Laser Powder Bed Fusion of IN718: Impact of Hatch Distance and Post-Print Heat Treatment on Microstructural Evolution Associated with Mechanical, Tribological and Electrochemical Properties
摘要
In the present work, IN718 parts are fabricated through the laser powder bed fusion (L-PBF) process. The effect of hatch distance (50 µm and 90 µm) on part tensile properties and microhardness is studied. The L-PBFed IN718 is subjected to a post-print heat treatment schedule, designed to include a homogenization treatment (1186 °C/40 min + air cool) followed by a double-stage aging treatment.
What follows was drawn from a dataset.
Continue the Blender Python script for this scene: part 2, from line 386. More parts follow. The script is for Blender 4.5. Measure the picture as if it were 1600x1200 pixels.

The first-stage aging is performed at 720 °C/8 h followed by furnace cool (@ 55 °C/h) up to 650 °C. The final-stage aging is performed at 650 °C/8 h followed by natural air cooling. The impact of post-heat treatment on the as-printed microstructure and microhardness is discussed. The room temperature dry sliding wear tests (under ball-on-disk configuration) are conducted to study the tribological behavior while potentiodynamic polarization tests exhibit electrochemical corrosion response of the L-PBFed IN718, at both the as-printed and post-heat-treated conditions. A comparative analysis is carried out with respect to the microstructure and material properties of the conventional wrought counterpart. As compared to AB50, an improved tensile strength (~7.72 %) is achieved by the specimen AB90. The specimen AB90 exhibits ~ 27.8 % and ~ 12.1 % increased microhardness value when compared with the conventional wrought and AB50 counterparts, respectively. The maximum microhardness value is achieved at the post-heat-treated state, which is ~ 66.9 % higher than that of AB50. A lower value (~31.2 % reduced) of the friction wear rate is obtained for the post-heat-treated IN718 in comparison with its counterpart AB90.